I didn’t realize until notified by Facebook that three years ago today I presented my first academic poster. Interestingly enough, today was also the first time I gave a research talk in front of an audience. The strange part is the difference between who I was back then, and who I am now. It was a world of change, and the journey is the most interesting part.
I was in my final year of my undergrad, conducting my own research project under the tutelage of a professor who gave me the opportunity to work for them. There I was, at the culmination of a year’s worth of work, standing in front of a poster, presenting all that could. The time I spent, over and over crafting that paper and ink was extreme. I wanted it to be the best thing it could be. I had undercut myself, didn’t think big. I did a poster, and yet through it all was unsatisfied because it felt like it wasn’t enough.

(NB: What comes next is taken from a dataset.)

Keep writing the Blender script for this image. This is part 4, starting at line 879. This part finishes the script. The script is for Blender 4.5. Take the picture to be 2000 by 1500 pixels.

I’m here now, having gone through this journey and come out the other side realizing that I didn’t do enough. I didn’t strive hard enough, like a chicken with its head cut off, I didn’t know which way was up or down, just that I needed to keep moving. I am a man fortunate enough to have second chances and recognize when I have the opportunity to correct something. To do more than I thought I could before.
But today I gave a talk and though I still feel that hunger from wanting to do more, I know where my next step is, and where to put in the effort. Today is like the second chance, a change and proof of growth. I like the sound of that.